Mr Perry said: "Nobody is disagreeing that the State is fully liable for what happened in institutions run by the religious.
"But the big mistake seems to have been that the then minister for education, Dr Woods, underestimated the contribution needed from the religious institutions. Our concern is for the taxpayer. Nobody can quantify the ability of the religious congregations to pay. That was never quantified."
State lawyers were not invited to a number of key meetings when Dr Woods agreed the €128 million contribution in cash and lands from the congregations.
Mr Perry said: "The risk for the taxpayer quadrupled.
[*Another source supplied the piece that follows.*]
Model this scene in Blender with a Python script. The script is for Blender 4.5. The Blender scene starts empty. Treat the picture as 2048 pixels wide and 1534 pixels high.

The indemnity got wider and wider. "The level of negotiation between the State and the congregations seems to have been very poor.
"The real negotiators seem to have been on the church's side," he said, adding that the State had been required already to indemnify the congregations in court actions and could face many more such cases.
It has also emerged that the Minister for Education, Mr Dempsey, briefed two of the six Fianna Fáil PAC members, Mr Sean Fleming and Mr Sean Ardagh, on the background and detail of the agreement before Thursday's meeting.
Rejecting suggestions that he had acted in a partisan fashion, Mr Fleming said he had requested the briefing publicly at Tuesday night's parliamentary party meeting. "I have an obligation to be as well briefed as possible before attending PAC meetings. I spent one whole night going through the Comptroller and Auditor General's report. As a TD I felt that there is a duty on all members to gather information from all possible sources of information."
Senior Fianna Fáil figures are understood to have been worried that the PAC meeting would add fuel to the dispute between Dr Woods and the Minister for Justice, Mr McDowell.
The Department of Education last night said it was standard procedure to brief TDs on all sides of the Dáil if they requested a briefing.